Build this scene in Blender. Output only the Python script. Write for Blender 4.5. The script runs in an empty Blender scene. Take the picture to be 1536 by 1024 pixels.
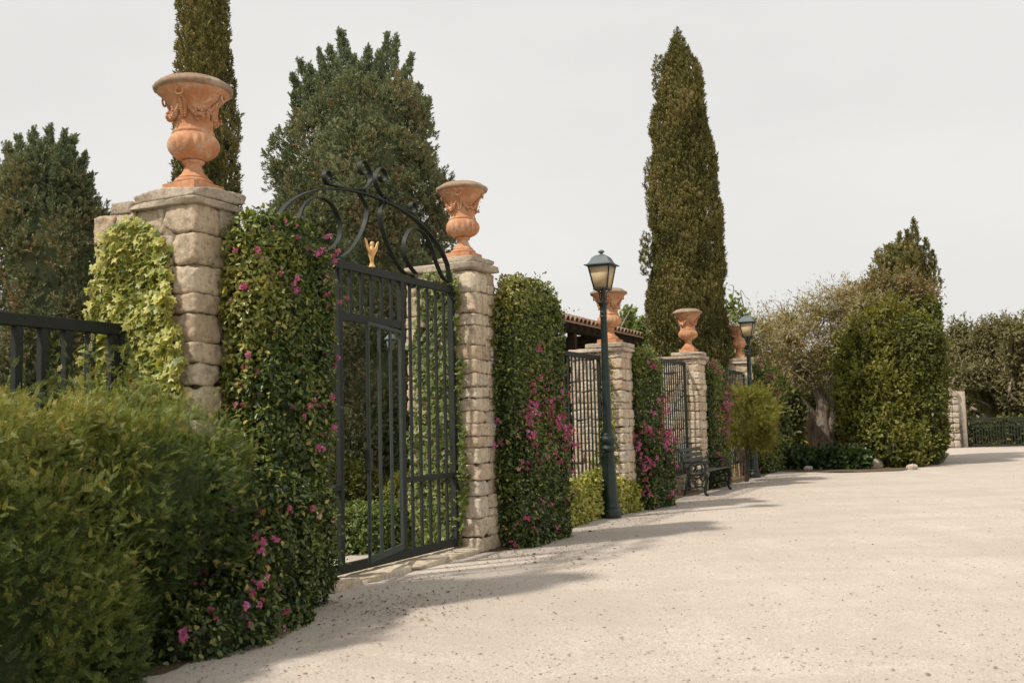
import bpy, math, random
import numpy as np
from mathutils import Vector
rng = np.random.default_rng(11)
random.seed(5)
sc = bpy.context.scene
COL = sc.collection
R = math.radians

# ---------------------------------------------------------------- camera numbers
FPX = 1493.0
PITCH = math.atan(126 / FPX)
ROLL = R(1.4)
EYE = np.array([0, 0, 1.4])
_f = np.array([0, math.cos(PITCH), math.sin(PITCH)])
_r0 = np.array([1.0, 0, 0]); _u0 = np.array([0, -math.sin(PITCH), math.cos(PITCH)])
_r = _r0 * math.cos(ROLL) - _u0 * math.sin(ROLL)
_u = _u0 * math.cos(ROLL) + _r0 * math.sin(ROLL)
def ray(x, y): return _f + (x - 768) / FPX * _r + (512 - y) / FPX * _u
def at(x, y, Y):
    d = ray(x, y); return EYE + d * Y / d[1]
def ground(x, y, z=0.0):
    d = ray(x, y); return EYE + d * (z - EYE[2]) / d[2]

# wall line frame: origin A (first pier), v along the wall away from us, n towards the road
A = at(290, 292, 7.70); A[2] = 0
Bp = at(695, 390, 11.55); Bp[2] = 0
Cp = at(915, 515, 16.0); Cp[2] = 0
Dp = at(1033, 528, 20.6); Dp[2] = 0
Ep = at(1109, 538, 25.6); Ep[2] = 0
V = (Dp - A); V /= np.linalg.norm(V)
N = np.array([V[1], -V[0], 0.0])
UP = np.array([0, 0, 1.0])
def W(v, n, z, o=None):
    o = A if o is None else o
    return o + V * v + N * n + UP * z
def fr(p, o=None):
    q = np.asarray(p) - (A if o is None else o)
    return float(q @ V), float(q @ N)

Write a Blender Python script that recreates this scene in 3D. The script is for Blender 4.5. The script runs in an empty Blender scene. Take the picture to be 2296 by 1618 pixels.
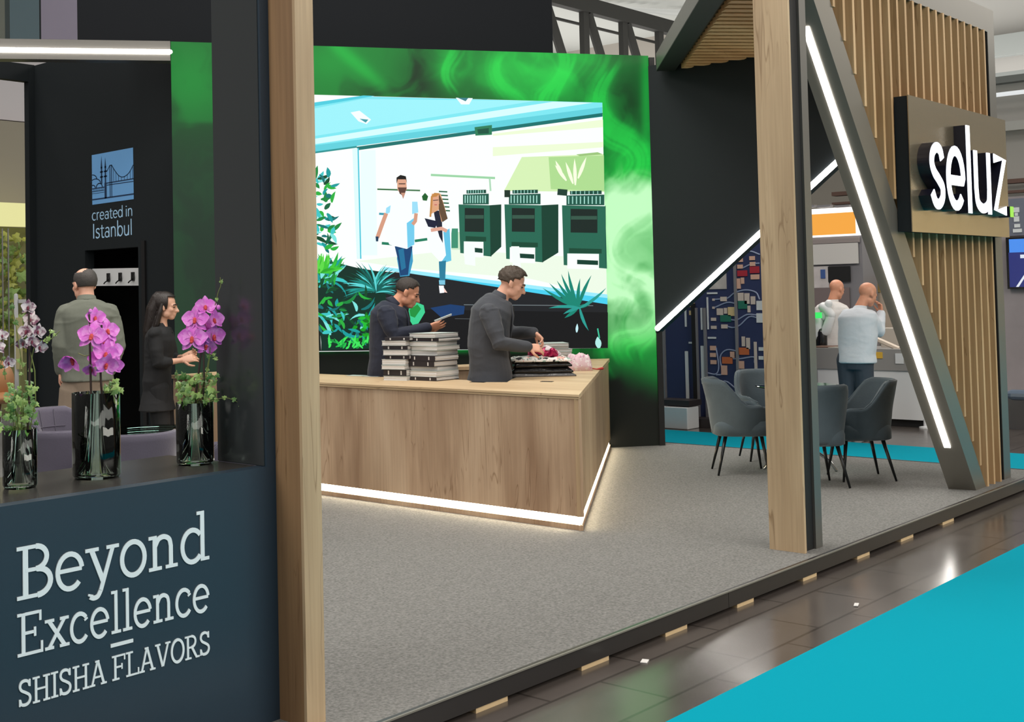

§ §

* Exercise
Each line above is to be copied verbatim. Drop any image from the copy.

* Solution to this exercise
Build this scene in Blender. Output only the Python script. Write for Blender 4.5. The script runs in an empty Blender scene. Take the picture to be 1536 by 1024 pixels.
import bpy, math, random
import numpy as np
from mathutils import Vector
rng = np.random.default_rng(11)
random.seed(5)
sc = bpy.context.scene
COL = sc.collection
R = math.radians

# ---------------------------------------------------------------- camera numbers
FPX = 1493.0
PITCH = math.atan(126 / FPX)
ROLL = R(1.4)
EYE = np.array([0, 0, 1.4])
_f = np.array([0, math.cos(PITCH), math.sin(PITCH)])
_r0 = np.array([1.0, 0, 0]); _u0 = np.array([0, -math.sin(PITCH), math.cos(PITCH)])
_r = _r0 * math.cos(ROLL) - _u0 * math.sin(ROLL)
_u = _u0 * math.cos(ROLL) + _r0 * math.sin(ROLL)
def ray(x, y): return _f + (x - 768) / FPX * _r + (512 - y) / FPX * _u
def at(x, y, Y):
    d = ray(x, y); return EYE + d * Y / d[1]
def ground(x, y, z=0.0):
    d = ray(x, y); return EYE + d * (z - EYE[2]) / d[2]

# wall line frame: origin A (first pier), v along the wall away from us, n towards the road
A = at(290, 292, 7.70); A[2] = 0
Bp = at(695, 390, 11.55); Bp[2] = 0
Cp = at(915, 515, 16.0); Cp[2] = 0
Dp = at(1033, 528, 20.6); Dp[2] = 0
Ep = at(1109, 538, 25.6); Ep[2] = 0
V = (Dp - A); V /= np.linalg.norm(V)
N = np.array([V[1], -V[0], 0.0])
UP = np.array([0, 0, 1.0])
def W(v, n, z, o=None):
    o = A if o is None else o
    return o + V * v + N * n + UP * z
def fr(p, o=None):
    q = np.asarray(p) - (A if o is None else o)
    return float(q @ V), float(q @ N)

Write a Blender Python script that recreates this scene in 3D. The script is for Blender 4.5. The script runs in an empty Blender scene. Take the picture to be 2296 by 1618 pixels.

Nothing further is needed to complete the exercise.